Were you the victim of a crash-for-cash claim?

Criminals sometimes orchestrate an accident in order to make fraudulent insurance claims - known as "crash-for-cash".

Common crash-for-cash techniques:

  • Flashing headlights to let you go, then crashing into you
  • Braking violently, causing you to bump into them
  • Removal of brake headlights, so you bump into their rear

A crash-for-cash fraudster will say you are at fault, and may well have their contact and insurance details ready to give you (a possible clue they are would-be scammers). Once again, do not admit blame or apologise.

In such a scenario, you would then receive a letter from your insurer, with a list of damage and/or injuries. This is almost always exaggerated in order to maximise the payout. It might include whiplash injuries, towing fees, vehicle hire fees and others items.

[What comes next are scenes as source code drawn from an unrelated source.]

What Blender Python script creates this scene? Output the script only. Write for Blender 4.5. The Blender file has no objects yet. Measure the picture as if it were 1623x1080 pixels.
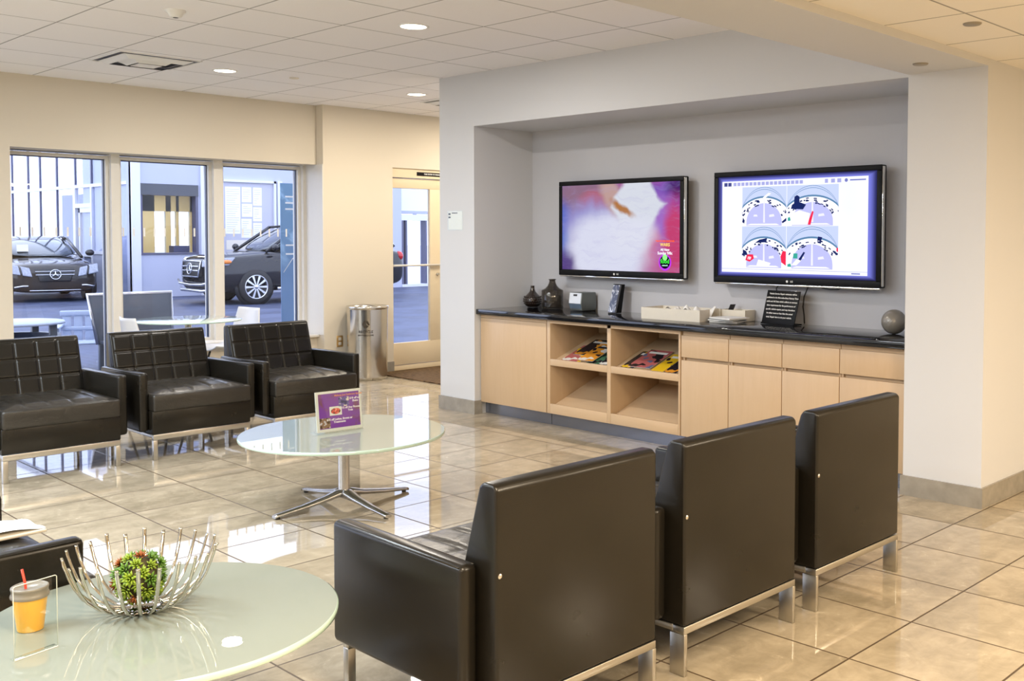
SKY = 3.0
EXPO = 0.22
WARM, NEU = (1, .83, .61), (.84, .93, 1)
FILL_PANELS = [(-5.2, 1.2, 82, NEU), (-7.2, -.2, 52, NEU), (-5.2, -1.6, 88, NEU), (-7.4, -1.9, 70, NEU), (-3.6, -.6, 80, NEU), (-3.6, -2.8, 78, NEU),
          (-.6, 1.2, 105, WARM), (.9, 3.4, 138, WARM), (1.2, -1.2, 80, WARM), (1.6, 6.2, 130, WARM), (-.6, -2.4, 70, WARM)]
import bpy, bmesh, math, random
from mathutils import Vector, Matrix, Euler
PI = math.pi
SC = bpy.context.scene
COL = SC.collection
R = math.radians

# ------------------------------------------------------------------ materials
class G:
    """tiny node-graph helper"""
    def __init__(s, name):
        s.m = bpy.data.materials.new(name); s.m.use_nodes = True
        s.t = s.m.node_tree; s.n = s.t.nodes; s.l = s.t.links
        s.n.clear()
        s.out = s.n.new('ShaderNodeOutputMaterial')
    def node(s, typ, **kw):
        nd = s.n.new(typ)
        for k, v in kw.items(): setattr(nd, k, v)
        return nd
    def set(s, sock, v):
        if hasattr(v, 'is_output'): s.l.new(v, sock)
        elif isinstance(v, (tuple, list)) and len(v) == 3 and sock.type == 'RGBA': sock.default_value = (*v, 1)
        else: sock.default_value = v
    def math(s, op, a, b=0.0, c=None, clamp=False):
        nd = s.node('ShaderNodeMath', operation=op, use_clamp=clamp)
        s.set(nd.inputs[0], a); s.set(nd.inputs[1], b)
        if c is not None: s.set(nd.inputs[2], c)
        return nd.outputs[0]
    def mix(s, f, a, b, mode='MIX'):
        nd = s.node('ShaderNodeMix', data_type='RGBA', blend_type=mode)
        s.set(nd.inputs[0], f); s.set(nd.inputs[6], a); s.set(nd.inputs[7], b)
        return nd.outputs[2]
    def step(s, x, lo, hi):
        nd = s.node('ShaderNodeMapRange', interpolation_type='SMOOTHSTEP')
        s.set(nd.inputs[0], x); s.set(nd.inputs[1], lo); s.set(nd.inputs[2], hi)
        nd.inputs[3].default_value = 0; nd.inputs[4].default_value = 1
        return nd.outputs[0]
    def xyz(s, kind='Object'):
        if kind == 'World':
            v = s.node('ShaderNodeNewGeometry').outputs['Position']
        else:
            v = s.node('ShaderNodeTexCoord').outputs[kind]
        sp = s.node('ShaderNodeSeparateXYZ'); s.l.new(v, sp.inputs[0])
        return sp.outputs[0], sp.outputs[1], sp.outputs[2], v
    def vec(s, x, y, z):
        nd = s.node('ShaderNodeCombineXYZ')
        for i, q in enumerate((x, y, z)): s.set(nd.inputs[i], q)
        return nd.outputs[0]
    def noise(s, v, scale=5, detail=3, rough=.5, dist=0):
        nd = s.node('ShaderNodeTexNoise')
        s.l.new(v, nd.inputs['Vector'])
        nd.inputs['Scale'].default_value = scale; nd.inputs['Detail'].default_value = detail
        nd.inputs['Roughness'].default_value = rough; nd.inputs['Distortion'].default_value = dist
        return nd.outputs[0]
    def white(s, v):
        nd = s.node('ShaderNodeTexWhiteNoise', noise_dimensions='3D'); s.l.new(v, nd.inputs[0])
        return nd.outputs[0]
    def bsdf(s, color, rough=.5, metal=0.0, spec=.5, coat=0.0, trans=0.0, ior=1.5, emit=None, estr=0, bump=None, bstr=.2, bdist=.01, crough=.05):
        b = s.node('ShaderNodeBsdfPrincipled')
        s.set(b.inputs['Base Color'], color); s.set(b.inputs['Roughness'], rough); s.set(b.inputs['Metallic'], metal)
        s.set(b.inputs['Specular IOR Level'], spec); s.set(b.inputs['Coat Weight'], coat); s.set(b.inputs['Coat Roughness'], crough)
        s.set(b.inputs['Transmission Weight'], trans); s.set(b.inputs['IOR'], ior)
        if emit is not None:
            s.set(b.inputs['Emission Color'], emit); s.set(b.inputs['Emission Strength'], estr)
        if bump is not None:
            bp = s.node('ShaderNodeBump'); bp.inputs['Strength'].default_value = bstr; bp.inputs['Distance'].default_value = bdist
            s.l.new(bump, bp.inputs['Height']); s.l.new(bp.outputs[0], b.inputs['Normal'])
        s.l.new(b.outputs[0], s.out.inputs[0])
        return s.m

def srgb(r, g, b):
    f = lambda c: (c/255/12.92) if c/255 <= .04045 else ((c/255+.055)/1.055)**2.4
    return (f(r), f(g), f(b))

def plain(name, rgb, rough=.5, metal=0.0, grain=.04, scale=30, **kw):
    """one colour with a faint procedural mottling"""
    g = G(name)
    _, _, _, v = g.xyz('Object')
    n = g.noise(v, scale, 3)
    dark = tuple(c*(1-grain) for c in rgb); lite = tuple(min(1, c*(1+grain)) for c in rgb)
    return g.bsdf(g.mix(n, dark, lite), rough, metal, **kw)

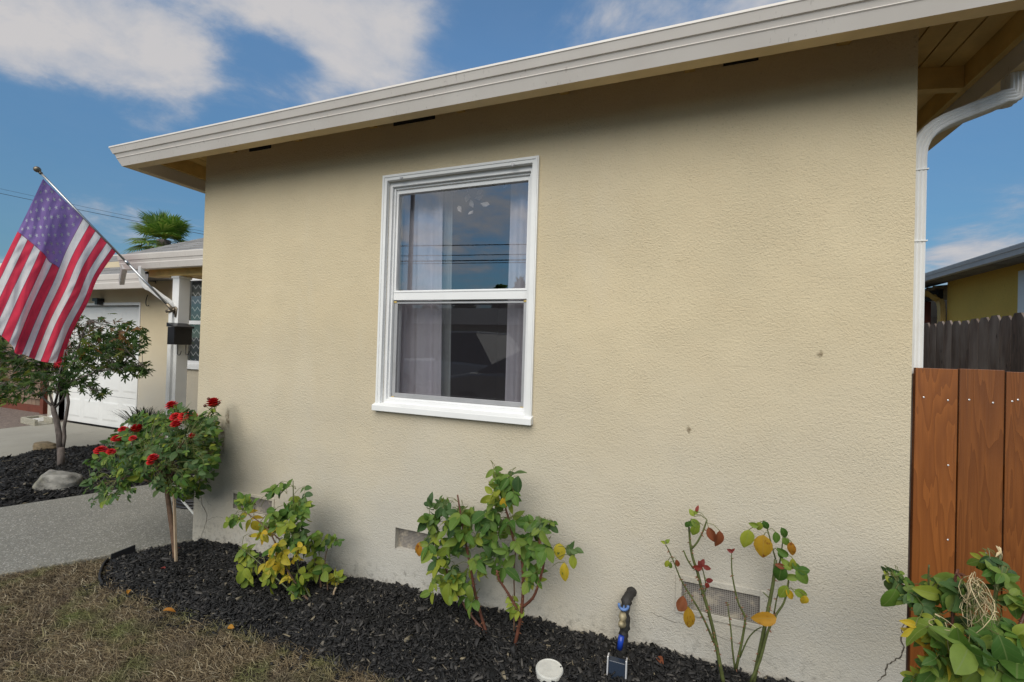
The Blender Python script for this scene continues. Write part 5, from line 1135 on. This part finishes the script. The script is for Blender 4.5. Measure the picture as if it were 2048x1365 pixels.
# plastic edging between bed and lawn
m = MB(); E = [(x, y) for x, y in bed[2:12]]; pts = []
for i in range(len(E)-1):
    for k in range(6): a = cr_(E, (i+k/6)/(len(E)-1)); pts.append(Vector((a[0], a[1], 0)))
top = [(.004 if 4 < i < 20 else -.012) if i < 24 else (-.010 if (i//8) % 3 == 1 else -.05) for i in range(len(pts))]
for i in range(len(pts)-1):
    a, b = pts[i], pts[i+1]; m.box_ = None
    d = (b-a).normalized(); n = Vector((-d.y, d.x, 0))*.003; za, zb = Vector((0, 0, top[i])), Vector((0, 0, top[i+1])); z0 = Vector((0, 0, -.08))
    m.quad(a-n+z0, b-n+z0, b-n+zb, a-n+za); m.quad(b+n+z0, a+n+z0, a+n+za, b+n+zb); m.quad(a-n+za, b-n+zb, b+n+zb, a+n+za)
m.tube([p_+Vector((0, 0, t_)) for p_, t_ in zip(pts, top)][5:21], .006, 6)
tag(m.build('garden_edging', M_['blackplastic']), 'black plastic edging strip curving between mulch bed and dry lawn', 'edging')
# black strip end lying at the walk
a, b = onZ(270, 1096, .012), onZ(222, 1112, .012); m = MB(); d = (b-a).normalized(); n = Vector((-d.y, d.x, 0))*.004
m.prism([a-n+Vector((0, 0, -.05)), b-n+Vector((0, 0, -.05)), b-n+Vector((0, 0, .01)), a-n+Vector((0, 0, .02))], n*2); tag(m.build('garden_edging', M_['blackplastic']), 'short straight end of black edging at the concrete walk', 'edging')
m = MB(); hc = onZ(368, 996, .03)
for k in range(5):
    R_ = .24-.012*k+rnd.uniform(-.006, .006); m.tube([Vector((hc.x+.13+R_*math.cos(a), hc.y+.12+R_*math.sin(a), .012+.022*k)) for a in [6.283*j/36 for j in range(37)]], .011, 6)
tag(m.build('hose', M_['blackplastic'], None, True), 'black garden hose coiled on the walk behind the wall corner', 'hose')
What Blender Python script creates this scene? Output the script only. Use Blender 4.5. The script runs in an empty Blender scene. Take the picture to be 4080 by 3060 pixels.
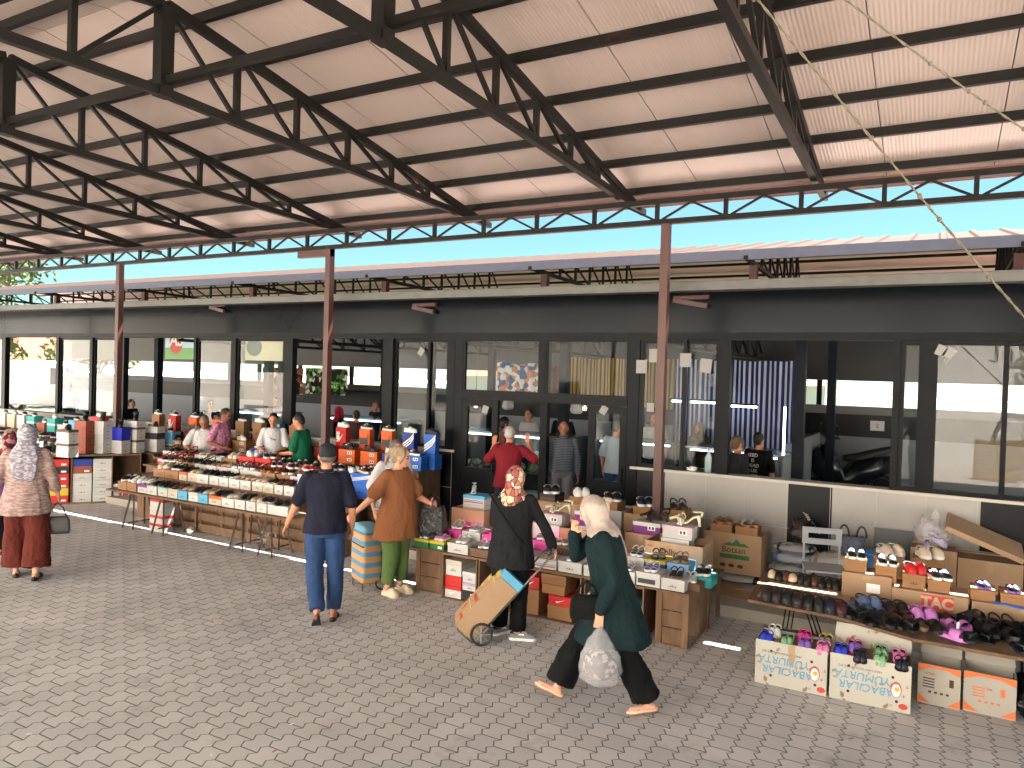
import bpy, bmesh, math, random
from mathutils import Vector, Matrix, noise
random.seed(7)
SC = bpy.context.scene
COL = SC.collection
# ------------------------------------------------------------------ camera
H = 2.5
FOC, YAW, PITCH, ROLL = 2977.3, .513, -.0141, .0296
def _axes():
    cy, sy, cp, sp = math.cos(YAW), math.sin(YAW), math.cos(PITCH), math.sin(PITCH)
    f = Vector((-sy*cp, cy*cp, sp)); r = Vector((cy, sy, 0)); u = r.cross(f)
    cr, sr = math.cos(ROLL), math.sin(ROLL)
    return cr*r + sr*u, cr*u - sr*r, f
CR, CU, CF = _axes()
cam = bpy.data.cameras.new('camera'); camo = bpy.data.objects.new('camera', cam); COL.objects.link(camo)
camo.matrix_world = Matrix((( CR.x, CU.x, -CF.x, 0), (CR.y, CU.y, -CF.y, 0), (CR.z, CU.z, -CF.z, H), (0, 0, 0, 1)))
cam.sensor_width = 36; cam.lens = 36*FOC/4080; cam.clip_start = .05; cam.clip_end = 3000
SC.camera = camo
# ------------------------------------------------------------------ sky, sun, exposure
W = bpy.data.worlds.new('World'); SC.world = W; W.use_nodes = True
nt = W.node_tree; bg = nt.nodes['Background']
sky = nt.nodes.new('ShaderNodeTexSky'); sky.sky_type = 'NISHITA'; sky.sun_disc = False
SUN = Vector((.35, 1.0, 2.325)).normalized()
sky.sun_elevation = math.asin(SUN.z); sky.sun_rotation = math.atan2(SUN.x, SUN.y)
sky.air_density = 1.0; sky.dust_density = .3; sky.ozone_density = 1.0
tint = nt.nodes.new('ShaderNodeMix'); tint.data_type = 'RGBA'; tint.blend_type = 'MULTIPLY'; tint.inputs[0].default_value = 1; tint.inputs[7].default_value = (.145, .205, .182, 1)
nt.links.new(sky.outputs[0], tint.inputs[6]); nt.links.new(tint.outputs[2], bg.inputs[0]); bg.inputs[1].default_value = .05
sl = bpy.data.lights.new('sun', 'SUN'); sl.energy = 5; sl.angle = math.radians(.5); sl.color = (1, .95, .86)
so = bpy.data.objects.new('sun', sl); COL.objects.link(so)
so.rotation_euler = (-SUN).to_track_quat('-Z', 'Y').to_euler(); so.location = (0, 0, 30)
SC.view_settings.view_transform = 'Standard'; SC.view_settings.look = 'None'; SC.view_settings.gamma = 1
SC.view_settings.exposure = 4.2
SC.render.engine = 'CYCLES'
cy = SC.cycles
cy.use_denoising = True; cy.max_bounces = 10; cy.diffuse_bounces = 5; cy.glossy_bounces = 4
cy.transparent_max_bounces = 24; cy.transmission_bounces = 6; cy.sample_clamp_indirect = 6
cy.caustics_reflective = False; cy.caustics_refractive = False
# ------------------------------------------------------------------ photo measurements -> points in the place
VS = 4080/2212
def ray(x, y):
    return (CR*((x*VS-2040)/FOC) - CU*((y*VS-1530)/FOC) + CF).normalized()
def gz(x, y, z):
    d = ray(x, y); return Vector((0, 0, H)) + d*((z-H)/d.z)
def gy(x, y, Y):
    d = ray(x, y); return Vector((0, 0, H)) + d*(Y/d.y)
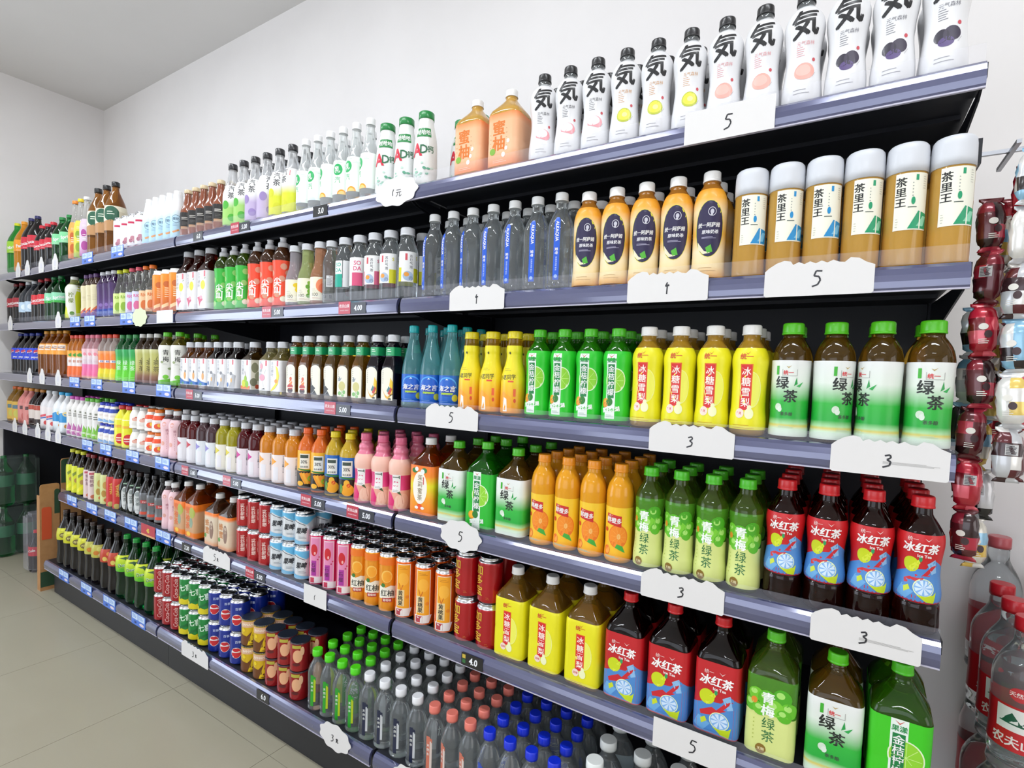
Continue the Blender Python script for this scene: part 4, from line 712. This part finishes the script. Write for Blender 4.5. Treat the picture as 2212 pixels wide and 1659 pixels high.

Avoid such scams by taking extra care at roundabouts and merging junctions, and leave sufficient stopping distance between you and the vehicle ahead. Other things to look out for include erratic driving, or braking for no apparent reason.  Keep a lookout for vehicles with apparently faulty brake lights.


Should you get a dashcam for extra protection?

According to a survey by which.co.uk in 2018, 27% of UK drivers now use dashcams to help keep them safe on the road. Recorded footage can help prove who was in the wrong - invaluable if you're the victim of a crash-for-cash scammer.